Densho Digital Archive
Densho Visual History Collection
Title: George Yamada Interview
Narrator: George Yamada
Interviewer: Megan Asaka
Location: Spokane, Washington
Date: March 15 & 16, 2006
Densho ID: denshovh-ygeorge_2-01-0005

<Begin Segment 5>

MA: And this hotel was called the World Hotel?

GY: The first hotel my folks owned was the World Hotel.

MA: And that was, you said, right downtown?

GY: Uh-huh.

MA: Where all the other Japanese businesses were?

GY: Yeah, right now the District 81 school headquarters. And then the second hotel we owned was the Logan Hotel. And from what everybody tells me, Logan was known throughout the country for a lot of the guys that stopped in Spokane, they stayed at the Logan.
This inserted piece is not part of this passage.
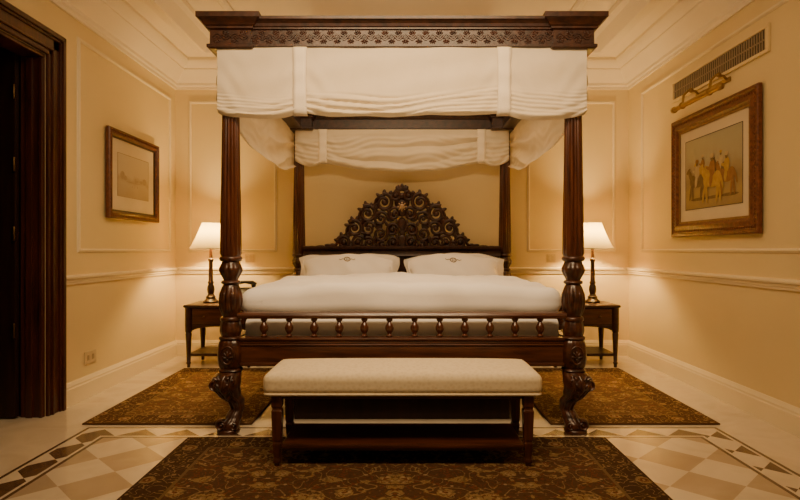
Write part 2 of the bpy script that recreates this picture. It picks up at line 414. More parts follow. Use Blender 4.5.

MA: Oh, I wonder why, why it was so popular.

GY: Well, I think it was right off the railroad, and the railroad used to be one of the busiest things in Spokane, railroad. And it provided people going through, they were called transients. But those transients also had a few dollars in their pockets. They, I remember when we lived in the small house, these transients would come by and say, knock on the door and says, "Can I chop wood for you or clean your yard for a meal?" And these were those transients. I think for the most part, they were trustworthy and loyal. That type of society then, of course, the doors were always unlocked in that period, we went to sleep without locking the door, and it was that, that time of, the period that time that we felt reasonably safe.

MA: Can you describe, I guess, the neighborhood around there, around your hotel, around where you grew up? What was that like, that neighborhood?

GY: Well, we lived right over Garney's Tavern. We had to go through Garney's Tavern to get to the basement to stoke the fire to build the steam to heat the hotel and the hot water, and there was a huge boiler, huge fire box. And I used to remember I had to feed it coal, huge chunks of coal to bank it so it would stay hot throughout the night to make hot water and heat.

MA: How long did that usually take, to heat the water?

GY: The heat? I'm not sure now. We put the coal in there, I think it, you could hear the banging away of the pipes. The banging away of the pipes is due to the fact that there was a vacuum created in the pipe. It wasn't a continuous stream of water, and whenever the heat came up, you could hear the pipes banging away, I mean a large bang. I don't know quite how you explain banging, but a lot of noise emanated from those pipes. And it didn't bother us, we were young, so you know, noise didn't bother us, I guess.